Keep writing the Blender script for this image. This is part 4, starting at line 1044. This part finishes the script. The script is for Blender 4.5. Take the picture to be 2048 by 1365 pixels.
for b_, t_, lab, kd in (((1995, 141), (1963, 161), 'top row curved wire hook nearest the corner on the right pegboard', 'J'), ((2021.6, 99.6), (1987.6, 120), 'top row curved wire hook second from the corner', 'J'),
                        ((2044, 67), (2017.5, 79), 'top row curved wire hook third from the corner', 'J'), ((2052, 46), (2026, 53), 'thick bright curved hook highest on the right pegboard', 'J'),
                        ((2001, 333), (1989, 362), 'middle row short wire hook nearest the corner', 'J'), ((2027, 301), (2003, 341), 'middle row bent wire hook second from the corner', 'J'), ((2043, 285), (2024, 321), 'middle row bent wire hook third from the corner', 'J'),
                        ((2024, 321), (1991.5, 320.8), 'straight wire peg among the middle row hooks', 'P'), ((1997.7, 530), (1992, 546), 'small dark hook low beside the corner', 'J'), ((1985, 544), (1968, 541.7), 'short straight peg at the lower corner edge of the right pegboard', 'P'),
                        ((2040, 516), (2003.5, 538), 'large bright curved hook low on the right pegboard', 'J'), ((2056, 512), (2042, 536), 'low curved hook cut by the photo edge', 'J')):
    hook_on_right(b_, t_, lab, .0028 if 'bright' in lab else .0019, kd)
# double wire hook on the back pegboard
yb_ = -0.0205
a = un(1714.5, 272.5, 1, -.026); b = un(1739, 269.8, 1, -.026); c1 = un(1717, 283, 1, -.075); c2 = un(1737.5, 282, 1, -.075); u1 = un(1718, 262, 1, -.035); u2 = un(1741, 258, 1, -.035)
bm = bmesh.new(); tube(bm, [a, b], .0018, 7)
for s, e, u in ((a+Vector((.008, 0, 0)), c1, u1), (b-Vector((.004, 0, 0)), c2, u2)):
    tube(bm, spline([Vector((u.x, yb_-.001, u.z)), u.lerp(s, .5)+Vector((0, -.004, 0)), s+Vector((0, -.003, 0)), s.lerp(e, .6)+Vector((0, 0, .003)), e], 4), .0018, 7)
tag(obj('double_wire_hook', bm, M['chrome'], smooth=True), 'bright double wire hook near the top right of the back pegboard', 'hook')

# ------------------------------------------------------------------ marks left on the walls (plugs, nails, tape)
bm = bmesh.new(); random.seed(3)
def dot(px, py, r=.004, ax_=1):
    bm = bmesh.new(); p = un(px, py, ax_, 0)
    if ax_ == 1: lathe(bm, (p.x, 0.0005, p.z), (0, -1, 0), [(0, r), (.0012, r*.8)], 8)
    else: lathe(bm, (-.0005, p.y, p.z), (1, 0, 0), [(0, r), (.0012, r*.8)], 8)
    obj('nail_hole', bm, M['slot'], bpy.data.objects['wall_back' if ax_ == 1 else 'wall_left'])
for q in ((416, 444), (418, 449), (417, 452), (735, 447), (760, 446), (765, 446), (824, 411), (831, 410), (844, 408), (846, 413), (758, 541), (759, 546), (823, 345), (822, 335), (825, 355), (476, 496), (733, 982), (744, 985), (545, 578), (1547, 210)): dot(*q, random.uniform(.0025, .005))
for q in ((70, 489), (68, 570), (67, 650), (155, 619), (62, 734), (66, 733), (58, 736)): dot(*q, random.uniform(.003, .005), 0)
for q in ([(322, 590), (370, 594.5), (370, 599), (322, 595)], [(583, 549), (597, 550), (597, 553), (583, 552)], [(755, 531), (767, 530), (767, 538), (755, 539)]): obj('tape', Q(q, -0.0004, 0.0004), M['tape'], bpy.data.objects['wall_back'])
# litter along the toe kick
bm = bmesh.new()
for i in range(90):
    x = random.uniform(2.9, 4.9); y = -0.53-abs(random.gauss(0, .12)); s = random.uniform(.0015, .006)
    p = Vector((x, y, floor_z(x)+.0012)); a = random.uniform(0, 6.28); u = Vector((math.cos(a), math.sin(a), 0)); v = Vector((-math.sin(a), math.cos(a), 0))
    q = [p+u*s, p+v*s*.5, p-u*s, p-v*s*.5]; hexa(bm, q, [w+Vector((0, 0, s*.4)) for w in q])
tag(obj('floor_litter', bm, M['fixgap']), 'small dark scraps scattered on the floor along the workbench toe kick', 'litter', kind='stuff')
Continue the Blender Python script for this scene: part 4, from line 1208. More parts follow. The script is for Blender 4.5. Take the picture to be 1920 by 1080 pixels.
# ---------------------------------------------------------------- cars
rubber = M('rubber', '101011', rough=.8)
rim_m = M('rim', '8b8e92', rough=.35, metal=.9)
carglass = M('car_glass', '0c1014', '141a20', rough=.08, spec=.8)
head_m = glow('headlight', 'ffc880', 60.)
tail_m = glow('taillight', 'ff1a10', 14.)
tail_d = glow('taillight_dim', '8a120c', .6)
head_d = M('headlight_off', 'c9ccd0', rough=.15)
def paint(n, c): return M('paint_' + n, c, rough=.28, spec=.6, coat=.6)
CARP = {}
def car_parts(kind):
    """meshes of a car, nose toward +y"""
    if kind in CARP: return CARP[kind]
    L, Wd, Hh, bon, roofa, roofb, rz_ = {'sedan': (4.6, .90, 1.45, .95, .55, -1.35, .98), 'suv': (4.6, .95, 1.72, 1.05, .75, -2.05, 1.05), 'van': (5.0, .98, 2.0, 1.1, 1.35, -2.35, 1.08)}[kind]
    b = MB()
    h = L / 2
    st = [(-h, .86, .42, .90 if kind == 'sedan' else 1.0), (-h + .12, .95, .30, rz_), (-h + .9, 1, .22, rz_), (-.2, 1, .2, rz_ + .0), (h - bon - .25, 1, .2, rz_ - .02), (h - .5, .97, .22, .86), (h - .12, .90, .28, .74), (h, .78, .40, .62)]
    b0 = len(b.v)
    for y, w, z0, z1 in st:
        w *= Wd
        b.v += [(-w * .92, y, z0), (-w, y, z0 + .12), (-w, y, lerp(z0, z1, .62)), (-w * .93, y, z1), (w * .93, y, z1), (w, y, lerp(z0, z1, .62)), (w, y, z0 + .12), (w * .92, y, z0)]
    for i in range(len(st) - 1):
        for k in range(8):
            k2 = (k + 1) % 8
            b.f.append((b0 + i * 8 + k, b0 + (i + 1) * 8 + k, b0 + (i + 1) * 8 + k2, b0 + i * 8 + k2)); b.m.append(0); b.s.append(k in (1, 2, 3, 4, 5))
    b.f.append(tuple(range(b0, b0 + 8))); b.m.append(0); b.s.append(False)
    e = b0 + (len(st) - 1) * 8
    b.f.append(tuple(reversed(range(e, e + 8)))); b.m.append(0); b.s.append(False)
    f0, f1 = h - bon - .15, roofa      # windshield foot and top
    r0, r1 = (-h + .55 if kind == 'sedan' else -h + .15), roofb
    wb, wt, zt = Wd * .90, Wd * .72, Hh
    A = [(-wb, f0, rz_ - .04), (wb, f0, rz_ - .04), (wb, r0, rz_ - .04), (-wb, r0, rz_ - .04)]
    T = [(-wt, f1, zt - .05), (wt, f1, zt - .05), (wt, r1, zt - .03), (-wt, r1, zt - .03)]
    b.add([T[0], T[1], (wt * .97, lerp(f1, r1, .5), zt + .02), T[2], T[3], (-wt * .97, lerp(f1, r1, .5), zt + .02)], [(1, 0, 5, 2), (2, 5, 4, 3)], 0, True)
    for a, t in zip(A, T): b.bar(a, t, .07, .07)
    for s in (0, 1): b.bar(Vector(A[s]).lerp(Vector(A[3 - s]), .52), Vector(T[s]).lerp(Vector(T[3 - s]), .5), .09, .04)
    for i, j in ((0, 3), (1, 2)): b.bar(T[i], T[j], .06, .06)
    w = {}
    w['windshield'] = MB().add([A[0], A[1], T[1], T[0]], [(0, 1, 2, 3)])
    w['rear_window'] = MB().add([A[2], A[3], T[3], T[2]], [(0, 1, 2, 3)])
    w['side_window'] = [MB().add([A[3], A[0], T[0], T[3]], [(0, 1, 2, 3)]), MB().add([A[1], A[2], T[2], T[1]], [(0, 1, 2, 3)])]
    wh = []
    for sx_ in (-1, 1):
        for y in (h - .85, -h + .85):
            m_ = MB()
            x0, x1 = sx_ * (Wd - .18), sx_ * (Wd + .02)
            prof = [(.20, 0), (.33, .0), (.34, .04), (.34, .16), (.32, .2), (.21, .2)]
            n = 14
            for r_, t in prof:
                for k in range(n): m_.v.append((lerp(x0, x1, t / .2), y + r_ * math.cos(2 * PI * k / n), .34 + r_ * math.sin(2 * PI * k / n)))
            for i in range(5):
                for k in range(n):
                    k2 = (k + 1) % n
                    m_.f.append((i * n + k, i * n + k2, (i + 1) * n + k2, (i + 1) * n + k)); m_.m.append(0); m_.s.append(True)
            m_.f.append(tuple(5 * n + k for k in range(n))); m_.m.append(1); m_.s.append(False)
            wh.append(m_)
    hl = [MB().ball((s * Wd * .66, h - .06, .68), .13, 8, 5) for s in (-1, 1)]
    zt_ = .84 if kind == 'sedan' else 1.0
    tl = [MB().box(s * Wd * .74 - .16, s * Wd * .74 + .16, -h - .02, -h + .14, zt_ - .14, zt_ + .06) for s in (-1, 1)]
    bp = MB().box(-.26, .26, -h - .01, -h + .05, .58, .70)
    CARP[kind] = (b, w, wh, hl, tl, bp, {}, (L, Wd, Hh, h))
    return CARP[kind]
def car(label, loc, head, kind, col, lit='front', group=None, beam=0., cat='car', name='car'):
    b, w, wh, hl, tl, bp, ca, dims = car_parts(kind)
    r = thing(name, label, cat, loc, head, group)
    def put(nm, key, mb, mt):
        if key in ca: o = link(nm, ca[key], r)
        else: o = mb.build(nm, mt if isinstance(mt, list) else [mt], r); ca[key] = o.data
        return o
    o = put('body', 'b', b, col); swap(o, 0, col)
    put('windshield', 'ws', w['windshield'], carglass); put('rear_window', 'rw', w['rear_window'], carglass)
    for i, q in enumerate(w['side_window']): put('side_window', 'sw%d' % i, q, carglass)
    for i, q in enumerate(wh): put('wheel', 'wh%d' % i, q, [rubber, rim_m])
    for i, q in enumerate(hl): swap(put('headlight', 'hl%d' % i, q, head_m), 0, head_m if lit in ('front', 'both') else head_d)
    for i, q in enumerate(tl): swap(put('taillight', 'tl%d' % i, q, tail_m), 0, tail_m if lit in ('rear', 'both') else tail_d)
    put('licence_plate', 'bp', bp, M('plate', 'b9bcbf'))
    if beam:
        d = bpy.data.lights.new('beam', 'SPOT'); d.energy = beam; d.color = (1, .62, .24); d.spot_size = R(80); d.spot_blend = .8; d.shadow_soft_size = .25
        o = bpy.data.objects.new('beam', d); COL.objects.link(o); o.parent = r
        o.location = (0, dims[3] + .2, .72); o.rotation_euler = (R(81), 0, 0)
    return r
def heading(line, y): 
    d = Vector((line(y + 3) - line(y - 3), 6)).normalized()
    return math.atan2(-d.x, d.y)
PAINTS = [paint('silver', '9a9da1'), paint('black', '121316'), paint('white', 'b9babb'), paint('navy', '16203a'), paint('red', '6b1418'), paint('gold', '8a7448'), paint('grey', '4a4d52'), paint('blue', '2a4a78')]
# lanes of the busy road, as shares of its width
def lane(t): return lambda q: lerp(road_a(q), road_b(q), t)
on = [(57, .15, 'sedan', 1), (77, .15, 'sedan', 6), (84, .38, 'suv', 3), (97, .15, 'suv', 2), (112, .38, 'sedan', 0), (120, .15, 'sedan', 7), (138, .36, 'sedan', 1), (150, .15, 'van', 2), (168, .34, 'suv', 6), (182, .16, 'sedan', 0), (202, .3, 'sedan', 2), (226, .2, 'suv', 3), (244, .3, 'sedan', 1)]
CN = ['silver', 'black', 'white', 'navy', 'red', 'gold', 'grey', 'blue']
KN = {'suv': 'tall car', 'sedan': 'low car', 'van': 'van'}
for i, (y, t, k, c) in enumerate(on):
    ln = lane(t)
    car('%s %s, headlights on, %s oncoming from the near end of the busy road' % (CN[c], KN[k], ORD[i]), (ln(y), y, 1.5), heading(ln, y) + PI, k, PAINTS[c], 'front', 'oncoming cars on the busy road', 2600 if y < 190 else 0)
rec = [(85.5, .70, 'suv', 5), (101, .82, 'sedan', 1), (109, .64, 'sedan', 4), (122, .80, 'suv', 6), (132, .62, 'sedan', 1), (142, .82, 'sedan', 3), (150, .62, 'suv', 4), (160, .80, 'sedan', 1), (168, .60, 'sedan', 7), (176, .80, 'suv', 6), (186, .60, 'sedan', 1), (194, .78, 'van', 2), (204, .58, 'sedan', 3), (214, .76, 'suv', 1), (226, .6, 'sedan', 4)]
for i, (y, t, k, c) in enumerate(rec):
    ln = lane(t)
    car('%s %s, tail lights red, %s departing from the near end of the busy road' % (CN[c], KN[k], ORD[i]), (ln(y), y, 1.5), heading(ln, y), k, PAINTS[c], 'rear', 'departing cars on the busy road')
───
Go through the listing above and return every line where the word "script" occurs.

Task response ::
Keep writing the Blender script for this image. This is part 4, starting at line 1044. This part finishes the script. The script is for Blender 4.5. Take the picture to be 2048 by 1365 pixels.
Continue the Blender Python script for this scene: part 4, from line 1208. More parts follow. The script is for Blender 4.5. Take the picture to be 1920 by 1080 pixels.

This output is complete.